[Begin Source data]

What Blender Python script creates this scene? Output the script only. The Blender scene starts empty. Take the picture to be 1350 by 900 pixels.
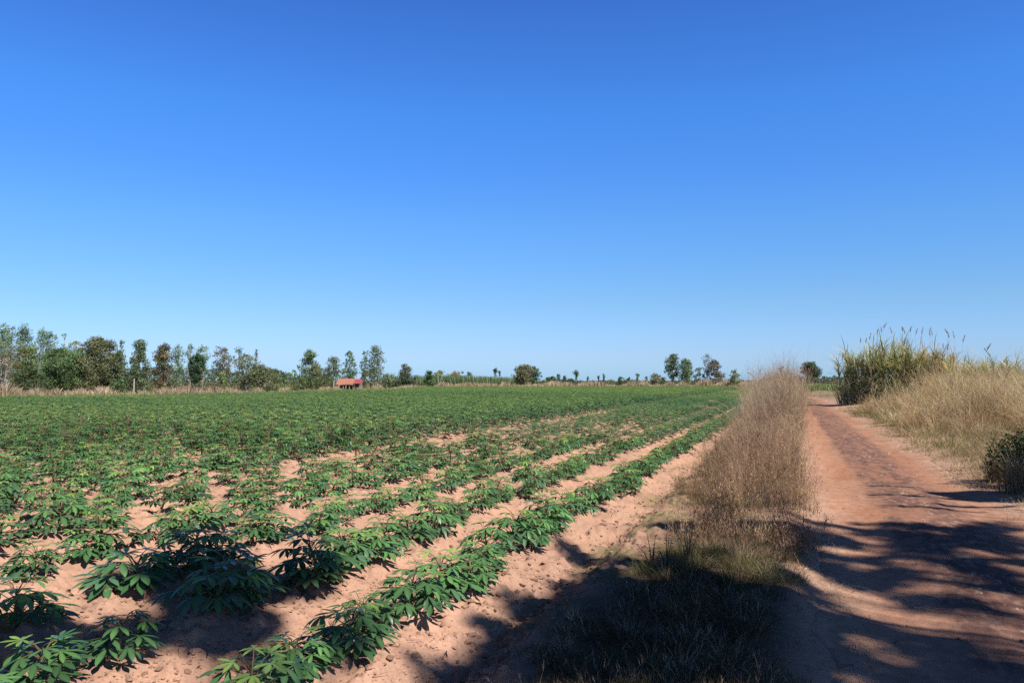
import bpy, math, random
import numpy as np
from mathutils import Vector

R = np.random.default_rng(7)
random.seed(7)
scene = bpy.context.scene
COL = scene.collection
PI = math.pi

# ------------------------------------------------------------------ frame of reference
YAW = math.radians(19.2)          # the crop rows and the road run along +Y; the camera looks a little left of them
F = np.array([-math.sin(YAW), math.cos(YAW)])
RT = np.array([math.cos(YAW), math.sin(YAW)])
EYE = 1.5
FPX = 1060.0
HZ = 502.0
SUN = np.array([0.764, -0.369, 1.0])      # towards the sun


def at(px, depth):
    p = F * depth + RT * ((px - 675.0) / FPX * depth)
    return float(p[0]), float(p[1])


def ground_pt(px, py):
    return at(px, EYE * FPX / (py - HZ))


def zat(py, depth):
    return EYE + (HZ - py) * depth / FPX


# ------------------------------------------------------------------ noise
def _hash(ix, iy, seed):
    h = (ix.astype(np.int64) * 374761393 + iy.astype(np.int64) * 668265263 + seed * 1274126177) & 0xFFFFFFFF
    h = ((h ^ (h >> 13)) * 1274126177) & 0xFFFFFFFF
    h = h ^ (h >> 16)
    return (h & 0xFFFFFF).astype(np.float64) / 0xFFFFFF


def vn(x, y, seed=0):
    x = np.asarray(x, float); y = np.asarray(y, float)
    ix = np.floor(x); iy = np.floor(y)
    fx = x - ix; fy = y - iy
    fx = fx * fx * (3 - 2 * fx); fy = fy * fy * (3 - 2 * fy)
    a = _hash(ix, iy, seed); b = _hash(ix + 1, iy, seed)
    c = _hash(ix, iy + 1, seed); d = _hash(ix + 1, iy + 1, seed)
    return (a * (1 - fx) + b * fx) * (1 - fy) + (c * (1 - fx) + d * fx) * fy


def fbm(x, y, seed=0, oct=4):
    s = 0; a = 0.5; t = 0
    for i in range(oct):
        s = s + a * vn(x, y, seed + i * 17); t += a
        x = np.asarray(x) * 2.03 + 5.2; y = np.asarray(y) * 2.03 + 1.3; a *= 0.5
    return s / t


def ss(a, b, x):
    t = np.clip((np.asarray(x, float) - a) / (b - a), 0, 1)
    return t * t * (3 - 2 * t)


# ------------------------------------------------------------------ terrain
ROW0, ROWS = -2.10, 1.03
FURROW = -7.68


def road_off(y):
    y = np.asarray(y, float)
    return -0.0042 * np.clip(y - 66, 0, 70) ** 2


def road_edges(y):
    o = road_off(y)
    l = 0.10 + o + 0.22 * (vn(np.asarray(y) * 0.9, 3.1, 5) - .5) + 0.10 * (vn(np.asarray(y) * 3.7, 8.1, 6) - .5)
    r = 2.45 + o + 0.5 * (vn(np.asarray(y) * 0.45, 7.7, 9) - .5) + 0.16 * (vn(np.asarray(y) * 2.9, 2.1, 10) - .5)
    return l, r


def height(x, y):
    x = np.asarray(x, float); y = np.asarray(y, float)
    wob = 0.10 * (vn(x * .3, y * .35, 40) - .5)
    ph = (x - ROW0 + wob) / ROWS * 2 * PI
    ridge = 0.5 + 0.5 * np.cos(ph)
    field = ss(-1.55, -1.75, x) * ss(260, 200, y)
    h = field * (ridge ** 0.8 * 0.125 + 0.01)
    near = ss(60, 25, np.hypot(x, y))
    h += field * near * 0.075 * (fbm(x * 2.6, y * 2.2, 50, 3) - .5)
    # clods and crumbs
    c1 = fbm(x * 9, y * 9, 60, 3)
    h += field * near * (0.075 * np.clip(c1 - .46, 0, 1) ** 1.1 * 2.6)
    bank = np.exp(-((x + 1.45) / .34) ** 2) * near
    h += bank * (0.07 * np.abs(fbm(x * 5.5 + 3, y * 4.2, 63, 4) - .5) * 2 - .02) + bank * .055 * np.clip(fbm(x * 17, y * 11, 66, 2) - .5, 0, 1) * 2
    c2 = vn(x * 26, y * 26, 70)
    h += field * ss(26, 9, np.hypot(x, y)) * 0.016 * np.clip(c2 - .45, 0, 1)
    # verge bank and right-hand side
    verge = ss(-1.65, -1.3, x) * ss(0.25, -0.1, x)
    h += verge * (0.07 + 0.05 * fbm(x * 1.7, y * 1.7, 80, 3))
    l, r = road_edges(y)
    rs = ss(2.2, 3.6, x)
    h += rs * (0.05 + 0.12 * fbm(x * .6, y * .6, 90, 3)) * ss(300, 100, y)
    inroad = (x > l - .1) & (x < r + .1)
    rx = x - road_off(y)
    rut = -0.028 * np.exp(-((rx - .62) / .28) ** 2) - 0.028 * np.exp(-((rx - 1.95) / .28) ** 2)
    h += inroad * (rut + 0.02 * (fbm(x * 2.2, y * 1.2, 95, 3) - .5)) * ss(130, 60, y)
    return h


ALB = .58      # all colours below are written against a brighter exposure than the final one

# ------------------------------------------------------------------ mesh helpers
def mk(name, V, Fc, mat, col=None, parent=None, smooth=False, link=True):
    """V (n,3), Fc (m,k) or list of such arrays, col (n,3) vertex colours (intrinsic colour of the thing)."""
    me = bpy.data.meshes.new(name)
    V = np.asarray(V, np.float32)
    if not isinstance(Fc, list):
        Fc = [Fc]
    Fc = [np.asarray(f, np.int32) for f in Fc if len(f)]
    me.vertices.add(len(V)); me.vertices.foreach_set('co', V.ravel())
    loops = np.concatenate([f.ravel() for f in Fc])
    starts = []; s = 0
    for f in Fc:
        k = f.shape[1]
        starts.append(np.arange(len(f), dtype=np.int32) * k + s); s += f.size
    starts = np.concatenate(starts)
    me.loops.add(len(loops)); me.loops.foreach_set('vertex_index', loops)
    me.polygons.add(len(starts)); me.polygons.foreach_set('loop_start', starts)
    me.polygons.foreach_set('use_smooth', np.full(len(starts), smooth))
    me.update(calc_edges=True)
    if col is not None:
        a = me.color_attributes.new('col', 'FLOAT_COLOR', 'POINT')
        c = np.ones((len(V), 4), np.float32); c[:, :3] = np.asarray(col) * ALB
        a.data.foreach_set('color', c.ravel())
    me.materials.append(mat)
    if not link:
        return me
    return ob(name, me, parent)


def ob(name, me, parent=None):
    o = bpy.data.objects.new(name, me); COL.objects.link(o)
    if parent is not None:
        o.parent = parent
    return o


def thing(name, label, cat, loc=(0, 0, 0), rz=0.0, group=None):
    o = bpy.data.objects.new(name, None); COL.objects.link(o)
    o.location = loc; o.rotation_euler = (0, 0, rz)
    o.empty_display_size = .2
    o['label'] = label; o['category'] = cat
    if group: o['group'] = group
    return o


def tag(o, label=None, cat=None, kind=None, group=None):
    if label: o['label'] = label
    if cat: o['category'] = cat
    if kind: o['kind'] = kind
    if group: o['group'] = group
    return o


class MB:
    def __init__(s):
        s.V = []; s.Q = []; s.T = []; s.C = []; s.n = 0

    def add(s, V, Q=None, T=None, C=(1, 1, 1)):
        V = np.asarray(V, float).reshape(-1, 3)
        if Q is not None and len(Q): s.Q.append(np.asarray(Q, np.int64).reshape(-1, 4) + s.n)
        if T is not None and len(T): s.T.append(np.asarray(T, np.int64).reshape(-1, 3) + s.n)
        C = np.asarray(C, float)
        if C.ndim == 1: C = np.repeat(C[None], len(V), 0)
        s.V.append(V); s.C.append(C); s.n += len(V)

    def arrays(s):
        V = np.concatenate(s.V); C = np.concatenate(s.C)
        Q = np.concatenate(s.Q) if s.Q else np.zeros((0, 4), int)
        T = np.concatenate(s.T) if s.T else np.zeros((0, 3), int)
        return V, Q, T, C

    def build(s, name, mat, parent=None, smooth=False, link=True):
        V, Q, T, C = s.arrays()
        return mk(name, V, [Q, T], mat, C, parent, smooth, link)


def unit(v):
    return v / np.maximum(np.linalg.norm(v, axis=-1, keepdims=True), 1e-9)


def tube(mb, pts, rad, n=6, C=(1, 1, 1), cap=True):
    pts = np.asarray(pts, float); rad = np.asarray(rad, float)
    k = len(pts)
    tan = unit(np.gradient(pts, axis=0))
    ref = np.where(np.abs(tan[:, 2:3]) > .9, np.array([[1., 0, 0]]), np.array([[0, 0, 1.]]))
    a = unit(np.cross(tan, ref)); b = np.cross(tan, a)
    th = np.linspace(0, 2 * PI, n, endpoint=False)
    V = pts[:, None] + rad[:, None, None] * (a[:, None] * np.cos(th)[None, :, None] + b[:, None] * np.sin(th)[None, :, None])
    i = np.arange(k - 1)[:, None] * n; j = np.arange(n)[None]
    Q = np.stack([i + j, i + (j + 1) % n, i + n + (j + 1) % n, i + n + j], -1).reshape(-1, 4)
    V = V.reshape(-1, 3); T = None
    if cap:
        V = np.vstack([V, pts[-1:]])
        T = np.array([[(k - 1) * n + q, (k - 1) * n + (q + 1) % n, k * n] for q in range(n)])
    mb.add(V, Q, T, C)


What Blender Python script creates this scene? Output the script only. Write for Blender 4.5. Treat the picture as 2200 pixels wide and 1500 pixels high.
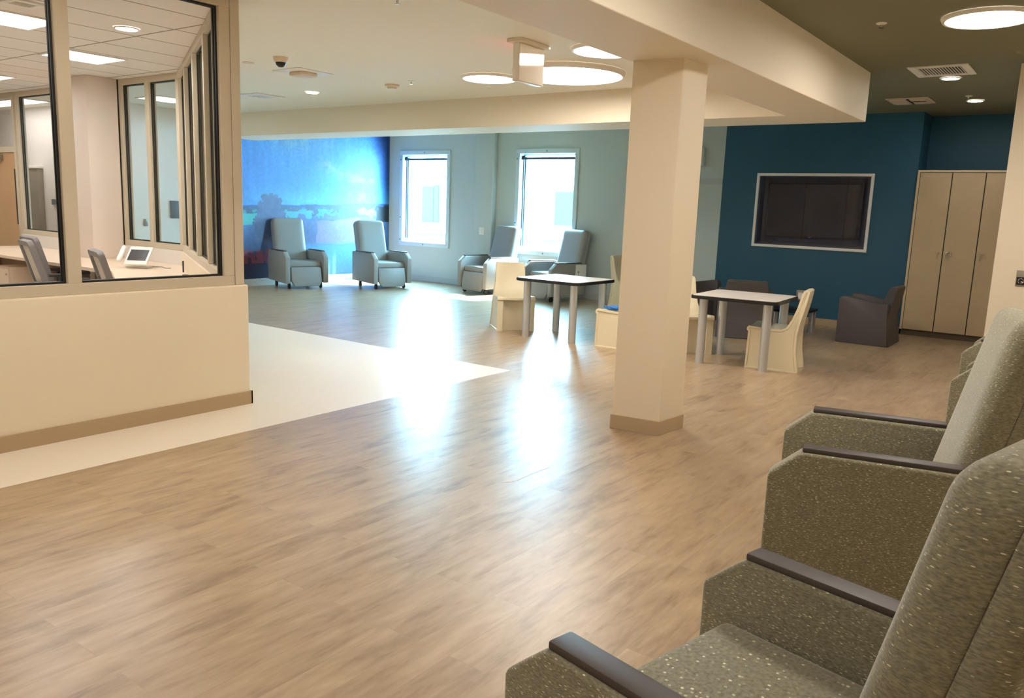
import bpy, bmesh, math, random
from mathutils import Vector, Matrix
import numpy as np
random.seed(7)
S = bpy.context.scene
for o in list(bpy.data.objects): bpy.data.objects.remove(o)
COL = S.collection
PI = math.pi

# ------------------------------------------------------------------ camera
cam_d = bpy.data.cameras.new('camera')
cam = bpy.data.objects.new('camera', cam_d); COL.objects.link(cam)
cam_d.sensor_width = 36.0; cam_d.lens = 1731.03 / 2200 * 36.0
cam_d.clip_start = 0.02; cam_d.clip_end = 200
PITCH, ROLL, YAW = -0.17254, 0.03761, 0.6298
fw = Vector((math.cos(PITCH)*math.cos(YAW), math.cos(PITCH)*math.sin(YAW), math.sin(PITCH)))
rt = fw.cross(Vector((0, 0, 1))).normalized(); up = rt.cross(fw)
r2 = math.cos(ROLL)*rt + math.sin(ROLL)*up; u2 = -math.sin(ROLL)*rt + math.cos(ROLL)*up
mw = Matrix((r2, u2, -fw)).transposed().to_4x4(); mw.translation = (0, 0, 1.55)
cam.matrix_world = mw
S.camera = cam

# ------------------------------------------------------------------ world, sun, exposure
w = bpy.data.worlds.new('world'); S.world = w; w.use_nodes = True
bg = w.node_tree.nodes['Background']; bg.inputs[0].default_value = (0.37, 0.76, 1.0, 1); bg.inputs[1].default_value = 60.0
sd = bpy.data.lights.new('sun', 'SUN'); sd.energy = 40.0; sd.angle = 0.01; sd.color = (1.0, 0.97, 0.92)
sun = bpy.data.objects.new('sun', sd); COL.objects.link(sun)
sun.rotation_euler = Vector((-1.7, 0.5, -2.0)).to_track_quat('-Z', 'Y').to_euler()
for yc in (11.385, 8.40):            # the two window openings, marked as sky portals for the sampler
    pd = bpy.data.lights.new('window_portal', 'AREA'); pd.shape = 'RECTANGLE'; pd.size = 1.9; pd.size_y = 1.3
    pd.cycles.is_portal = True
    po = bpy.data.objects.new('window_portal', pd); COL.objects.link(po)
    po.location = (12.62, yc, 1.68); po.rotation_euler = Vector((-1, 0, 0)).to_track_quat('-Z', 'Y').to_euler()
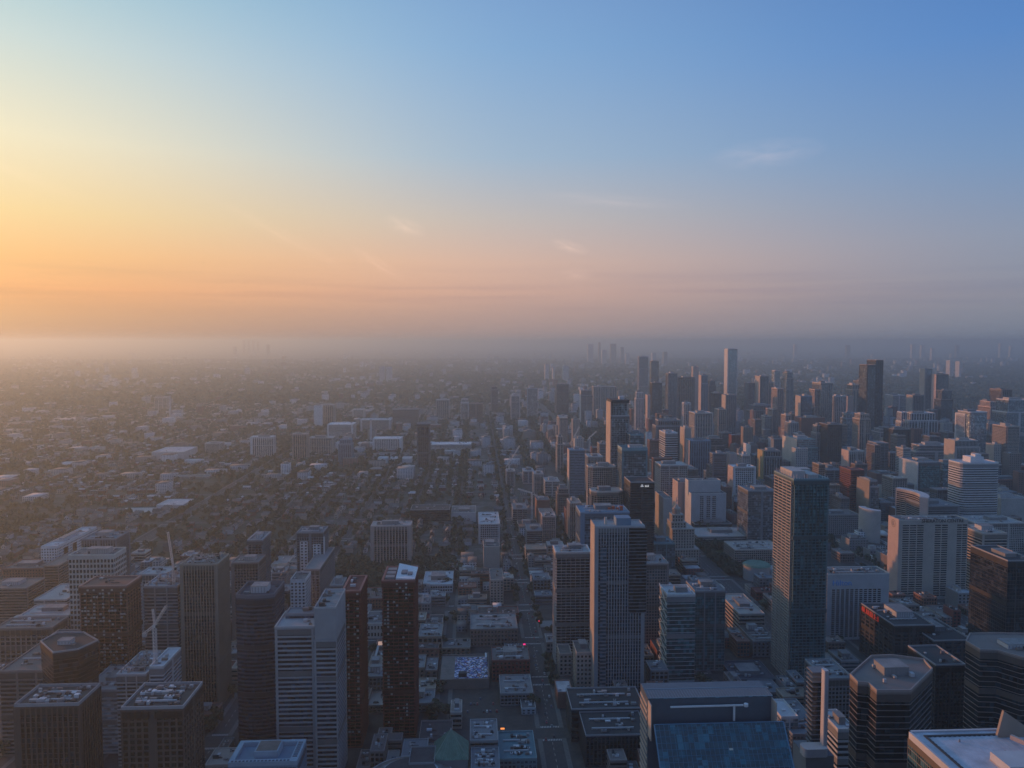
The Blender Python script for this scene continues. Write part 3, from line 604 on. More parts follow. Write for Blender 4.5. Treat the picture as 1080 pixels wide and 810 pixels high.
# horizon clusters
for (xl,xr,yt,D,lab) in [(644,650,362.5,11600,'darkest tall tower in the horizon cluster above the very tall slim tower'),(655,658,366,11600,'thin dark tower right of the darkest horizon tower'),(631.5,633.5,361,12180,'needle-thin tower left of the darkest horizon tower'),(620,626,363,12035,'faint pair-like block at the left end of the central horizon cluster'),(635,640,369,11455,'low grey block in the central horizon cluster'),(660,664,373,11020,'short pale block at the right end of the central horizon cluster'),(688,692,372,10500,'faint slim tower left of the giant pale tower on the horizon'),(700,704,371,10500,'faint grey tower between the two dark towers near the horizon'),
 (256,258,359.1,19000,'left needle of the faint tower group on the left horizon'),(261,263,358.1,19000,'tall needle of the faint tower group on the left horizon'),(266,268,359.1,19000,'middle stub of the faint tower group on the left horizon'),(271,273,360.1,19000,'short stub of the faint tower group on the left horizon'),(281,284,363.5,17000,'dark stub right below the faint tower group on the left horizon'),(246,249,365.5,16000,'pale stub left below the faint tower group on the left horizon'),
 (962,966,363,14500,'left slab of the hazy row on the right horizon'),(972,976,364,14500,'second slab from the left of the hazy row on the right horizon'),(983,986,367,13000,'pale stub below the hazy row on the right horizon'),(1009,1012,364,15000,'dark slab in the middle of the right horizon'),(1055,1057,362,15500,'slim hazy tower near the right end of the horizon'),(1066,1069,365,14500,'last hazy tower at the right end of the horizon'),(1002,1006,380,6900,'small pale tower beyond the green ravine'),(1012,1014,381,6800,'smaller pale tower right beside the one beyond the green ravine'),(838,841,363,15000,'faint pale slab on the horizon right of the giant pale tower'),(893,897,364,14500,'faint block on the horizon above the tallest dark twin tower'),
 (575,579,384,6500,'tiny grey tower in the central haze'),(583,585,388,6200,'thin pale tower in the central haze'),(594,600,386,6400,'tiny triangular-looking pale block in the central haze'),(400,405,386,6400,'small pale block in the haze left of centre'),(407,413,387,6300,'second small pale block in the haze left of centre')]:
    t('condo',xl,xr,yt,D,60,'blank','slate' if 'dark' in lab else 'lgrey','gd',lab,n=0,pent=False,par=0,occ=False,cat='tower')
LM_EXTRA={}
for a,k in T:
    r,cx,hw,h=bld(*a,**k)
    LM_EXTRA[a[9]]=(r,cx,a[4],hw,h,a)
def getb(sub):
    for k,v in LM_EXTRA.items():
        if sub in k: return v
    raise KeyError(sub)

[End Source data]

Print only the run of lines that begins with the line containing "The Blender Python" and ends with the line containing "for (xl,xr,yt,D,lab) in", both included, exactly as they read.

The Blender Python script for this scene continues. Write part 3, from line 604 on. More parts follow. Write for Blender 4.5. Treat the picture as 1080 pixels wide and 810 pixels high.
# horizon clusters
for (xl,xr,yt,D,lab) in [(644,650,362.5,11600,'darkest tall tower in the horizon cluster above the very tall slim tower'),(655,658,366,11600,'thin dark tower right of the darkest horizon tower'),(631.5,633.5,361,12180,'needle-thin tower left of the darkest horizon tower'),(620,626,363,12035,'faint pair-like block at the left end of the central horizon cluster'),(635,640,369,11455,'low grey block in the central horizon cluster'),(660,664,373,11020,'short pale block at the right end of the central horizon cluster'),(688,692,372,10500,'faint slim tower left of the giant pale tower on the horizon'),(700,704,371,10500,'faint grey tower between the two dark towers near the horizon'),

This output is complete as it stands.